Feds focused on single rancher dispute despite efforts to solve similar land use issues
A rancher caught up in a legal dispute over his use of a strip of public land next to the Snake River is trying to solve the same issue with other area ranchers, but federal officials are focused on solving only his case first, attorneys said.
Walter “Sonny” Riley, 71, said earlier this month that he wants the ongoing negotiations with the Army Corps of Engineers to settle not only his land dispute but also to include 23 other ranchers who have similar concerns about strips of government-owned land that buffer the Snake River near the closed Central Ferry State Park.
In an earlier interview, U.S. Attorney Joseph Harrington emphasized that the current legal dispute deals only with Riley. And in a follow-up letter, Lt. Col. Christian Dietz emphasized that the current negotiations do not include the other landowners that Riley mentioned.
U.S. attorneys and the Corps “are involved in land exchange discussions with only one livestock owner – Mr. Walter Riley, as part of ongoing civil litigation negotiations,” Dietz wrote. “The land exchange negotiations with Mr. Riley, if successful, would effectively resolve/settle the litigation.”
While the government focuses on the one issue, Riley continues to seek solutions for the other ranchers, his attorney Toni Meacham said.
“Sonny Riley is committed to not only helping himself but helping his neighbors as well,” Meacham said. “I don’t know that we will see that as a reality at this point. I can’t really comment about ongoing negotiations with the government.”

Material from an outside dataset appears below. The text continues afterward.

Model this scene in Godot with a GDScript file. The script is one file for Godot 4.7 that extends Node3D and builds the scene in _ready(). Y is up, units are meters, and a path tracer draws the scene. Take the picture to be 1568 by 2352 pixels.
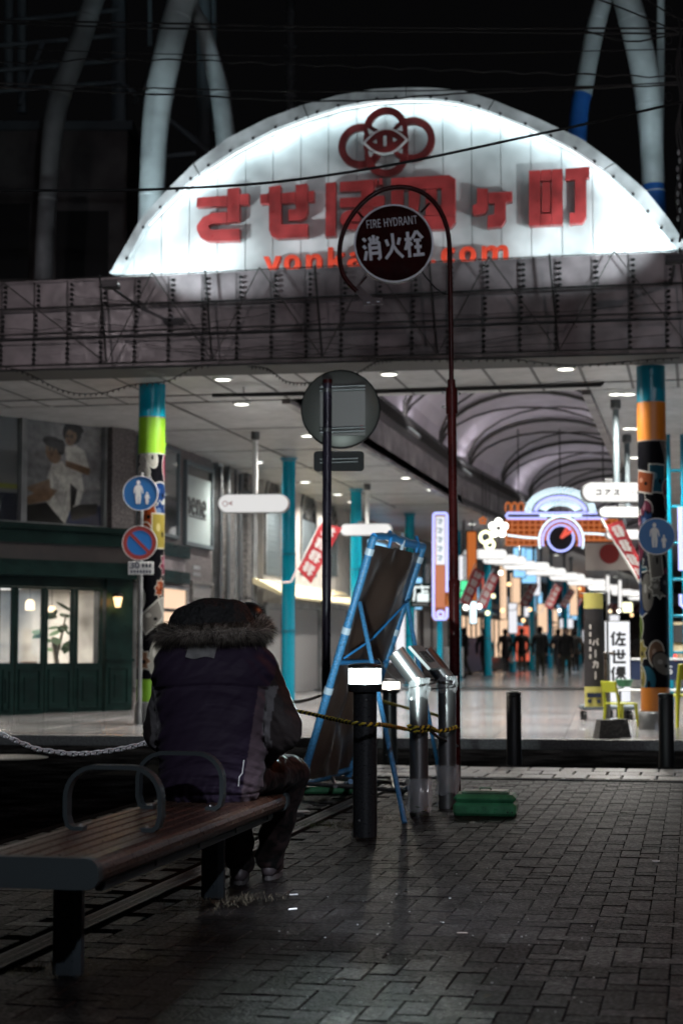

The yearslong dispute escalated in January when the government filed a civil action in federal court seeking to sanction Riley, 71, for “trespass, encroachment, damages” on a small strip of land between his ranch and the railroad tracks that border the Snake River.
According to the 19-page complaint, federal land managers accuse Riley of profiting from the use of the public land in question. The government’s case documents multiple interactions with Riley’s River Ranch employees dating back to 2011.
It alleges that Riley and his employees unlawfully grazed animals, operated a winter feedlot operation and built unauthorized structures on federal land. It also alleges the ranch placed hay bales, feeders, machinery, debris, tires, manure piles and “a pile of over fifty animal carcasses” on the disputed land.
In an interview earlier this year, Riley said the Army Corps of Engineers bought the strip of land in 1965 from his father, Lester Riley. But the Corps never put a fence on the entire border and he had, over the years, allowed cattle to graze it. The ranch also used it as a calving area.
Riley also said he’s offered to buy, lease or trade for the property in question.